“Caso veleno”: la testimonianza che fa tremare i polsi

La vicenda dei “diavoli della Bassa Modenese” inizia a venire fuori in tutta la sua tragica potenza.

Davide Tonelli, oggi 31enne, è il “bambino zero” dell’inchiesta ed è anche il primo ad aver parlato apertamente con i media del “caso Veleno”.

Vent’anni di menzogne e di inferno

Alla fine degli anni ’90, in Provincia di Modena, sedici minori furono sottratti alle famiglie per presunti abusi sessuali. Tenuti a lungo sotto torchio dagli assistenti sociali e dagli psicologi, i bambini erano stati sostanzialmente persuasi della colpevolezza dei genitori. La cupissima vicenda ha fatto emergere persino riti satanici e infanticidi ma l’ipotesi è stata smentita.

Nel 1997, Davide fu il primo, all’età di sette anni, ad essere allontanato dalla famiglia. In quell’occasione, aveva detto di essere stato abusato dal padre e dal fratello maggiore. Le cose, però, andarono molto diversamente.

Il bambino era stato effettivamente affidato ad un’altra famiglia ma per ragioni economiche. I genitori non avevano soldi per mantenerlo. “Un giorno – ha raccontato Davide nei giorni scorsi a Repubblica – vidi che la mia mamma naturale era molto triste e quando tornai nella casa della mia famiglia affidataria ero cupo anche io. La donna che poi divenne la mia madre adottiva si convinse che venivo maltrattato dai miei genitori naturali. E così iniziarono i colloqui con i servizi sociali. Mi tenevano anche otto ore”.

La vicenda di Davide è venuta allo scoperto nel 2017, a vent’anni esatti dall’inizio del dramma, grazie al podcast Veleno, a cura di Pablo Trincia, pubblicato sempre su Repubblica. Nel documentario, Davide viene chiamato Dario e la sua immagine non appare.

Costretto a inventarsi tutto

La psicologa e gli assistenti sociali – ha confidato ancora Davide – mi martellavano fino a quando non dicevo quello che volevano sentirsi dire. Io avevo anche paura che, se non li avessi accontentati, sarei stato abbandonato dalla mia nuova famiglia, e così inventai. Inventai tutto. Abusi e cimiteri, violenze e riti satanici… Inventai dei nomi a caso, su un foglio per disperazione”.

Ho inventato che mio fratello aveva abusato di me – ha proseguito – che c’erano delle persone che facevano dei riti satanici. Ma non c’era nulla di vero. Mi sono inventato tutto. Perché se dicevo che stavo bene non mi credeva nessuno. A forza di insistere ho detto quello che si volevano sentir dire”.

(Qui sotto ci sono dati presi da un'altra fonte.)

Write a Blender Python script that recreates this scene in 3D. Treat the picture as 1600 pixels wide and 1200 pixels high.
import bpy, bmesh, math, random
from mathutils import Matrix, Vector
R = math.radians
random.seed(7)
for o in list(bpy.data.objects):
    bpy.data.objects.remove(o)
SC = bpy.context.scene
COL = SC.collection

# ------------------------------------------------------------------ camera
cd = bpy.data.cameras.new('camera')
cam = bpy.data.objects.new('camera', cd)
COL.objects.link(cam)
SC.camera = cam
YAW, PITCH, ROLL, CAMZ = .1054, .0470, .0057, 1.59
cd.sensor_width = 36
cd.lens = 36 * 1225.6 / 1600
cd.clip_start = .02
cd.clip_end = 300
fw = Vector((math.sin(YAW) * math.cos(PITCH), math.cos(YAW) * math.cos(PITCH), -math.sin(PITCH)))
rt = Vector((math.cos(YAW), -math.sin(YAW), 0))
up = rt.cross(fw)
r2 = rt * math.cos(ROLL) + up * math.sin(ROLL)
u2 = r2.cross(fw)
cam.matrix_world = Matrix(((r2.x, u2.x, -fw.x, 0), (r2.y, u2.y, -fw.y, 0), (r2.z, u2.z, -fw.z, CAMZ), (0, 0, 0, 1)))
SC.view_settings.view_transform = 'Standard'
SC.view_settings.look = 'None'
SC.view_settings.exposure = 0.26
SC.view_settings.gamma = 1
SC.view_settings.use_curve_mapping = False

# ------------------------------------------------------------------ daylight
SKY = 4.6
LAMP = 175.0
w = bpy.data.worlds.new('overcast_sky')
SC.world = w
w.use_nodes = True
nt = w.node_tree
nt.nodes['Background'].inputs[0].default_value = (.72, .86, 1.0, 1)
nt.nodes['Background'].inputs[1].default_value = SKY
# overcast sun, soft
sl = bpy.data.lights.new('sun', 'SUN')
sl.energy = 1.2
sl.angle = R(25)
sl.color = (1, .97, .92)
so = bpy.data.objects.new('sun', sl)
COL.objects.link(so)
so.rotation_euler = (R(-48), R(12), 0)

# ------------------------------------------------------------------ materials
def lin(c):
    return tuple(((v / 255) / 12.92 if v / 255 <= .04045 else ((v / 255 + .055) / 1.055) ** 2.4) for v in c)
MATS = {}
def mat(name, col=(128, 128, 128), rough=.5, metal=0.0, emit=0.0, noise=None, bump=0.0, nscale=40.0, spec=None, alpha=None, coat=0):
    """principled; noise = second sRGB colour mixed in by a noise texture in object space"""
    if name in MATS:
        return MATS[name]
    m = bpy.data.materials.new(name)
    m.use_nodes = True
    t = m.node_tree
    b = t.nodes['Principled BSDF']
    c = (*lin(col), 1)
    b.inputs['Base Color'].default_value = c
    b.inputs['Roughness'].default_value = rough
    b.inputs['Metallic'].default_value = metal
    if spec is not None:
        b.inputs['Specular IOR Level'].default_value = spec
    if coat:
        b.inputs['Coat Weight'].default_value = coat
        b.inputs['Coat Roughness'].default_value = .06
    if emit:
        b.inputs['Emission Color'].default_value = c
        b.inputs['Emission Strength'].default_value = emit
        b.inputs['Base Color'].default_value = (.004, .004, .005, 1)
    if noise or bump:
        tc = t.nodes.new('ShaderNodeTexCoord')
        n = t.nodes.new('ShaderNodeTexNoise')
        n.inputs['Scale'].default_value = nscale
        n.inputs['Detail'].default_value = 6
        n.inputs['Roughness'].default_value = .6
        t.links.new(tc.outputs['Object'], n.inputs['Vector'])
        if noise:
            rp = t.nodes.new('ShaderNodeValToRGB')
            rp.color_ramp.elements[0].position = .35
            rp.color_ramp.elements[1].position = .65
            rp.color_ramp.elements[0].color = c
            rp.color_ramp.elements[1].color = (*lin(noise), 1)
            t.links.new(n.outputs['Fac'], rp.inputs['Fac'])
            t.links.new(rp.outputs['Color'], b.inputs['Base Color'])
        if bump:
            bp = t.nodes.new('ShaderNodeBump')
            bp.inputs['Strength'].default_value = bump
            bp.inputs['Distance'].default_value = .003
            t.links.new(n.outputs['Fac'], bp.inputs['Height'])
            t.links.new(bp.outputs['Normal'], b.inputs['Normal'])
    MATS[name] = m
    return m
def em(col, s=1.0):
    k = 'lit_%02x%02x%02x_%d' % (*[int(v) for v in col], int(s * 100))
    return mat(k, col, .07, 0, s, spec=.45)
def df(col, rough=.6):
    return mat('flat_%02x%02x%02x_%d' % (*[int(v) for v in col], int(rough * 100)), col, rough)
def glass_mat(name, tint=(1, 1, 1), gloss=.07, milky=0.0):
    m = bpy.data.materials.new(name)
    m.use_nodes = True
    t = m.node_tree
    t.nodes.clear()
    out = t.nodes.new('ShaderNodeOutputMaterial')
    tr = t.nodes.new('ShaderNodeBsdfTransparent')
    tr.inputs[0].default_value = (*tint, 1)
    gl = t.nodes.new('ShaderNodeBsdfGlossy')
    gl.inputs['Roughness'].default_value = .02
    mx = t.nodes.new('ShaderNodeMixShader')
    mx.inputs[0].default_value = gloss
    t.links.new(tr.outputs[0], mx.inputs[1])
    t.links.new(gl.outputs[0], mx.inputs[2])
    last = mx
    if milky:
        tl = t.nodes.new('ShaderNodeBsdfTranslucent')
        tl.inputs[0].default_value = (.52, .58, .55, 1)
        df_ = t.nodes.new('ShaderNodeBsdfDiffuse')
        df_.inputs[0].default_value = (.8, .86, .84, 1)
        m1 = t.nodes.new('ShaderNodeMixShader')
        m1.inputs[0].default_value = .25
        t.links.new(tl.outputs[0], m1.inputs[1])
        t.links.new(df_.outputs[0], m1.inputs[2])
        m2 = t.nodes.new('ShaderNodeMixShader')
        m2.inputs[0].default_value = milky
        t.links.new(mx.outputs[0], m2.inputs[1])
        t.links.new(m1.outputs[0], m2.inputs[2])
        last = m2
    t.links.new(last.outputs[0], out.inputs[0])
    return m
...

Nel frattempo, Davide ha riallacciato i rapporti con la sua famiglia naturale ma, nel ventennio precedente, ha vissuto un autentico inferno. Dopo che, al suo caso fecero seguito quelli di altri minori, gli psicologi avevano iniziato a lusingarlo: la sua testimonianza, dicevano, aveva salvato gli altri bambini. “Ma io non avevo salvato proprio nessuno. Mi sono sentito morire dentro”, ha detto Davide.

La sua storia si intreccia con quella dei bambini strappati alle famiglie nella vicina Bibbiano. Davide fu infatti seguito dallo psicologo Claudio Foti, poi finito al centro dell’inchiesta della Val D’Elsa: “Anche lui ha provato a farmi dire che avevo subito abusi. E di stare lontano dai giornalisti”. Con la stampa, poi, però, Davide ha parlato. E una buona fetta di verità è emersa.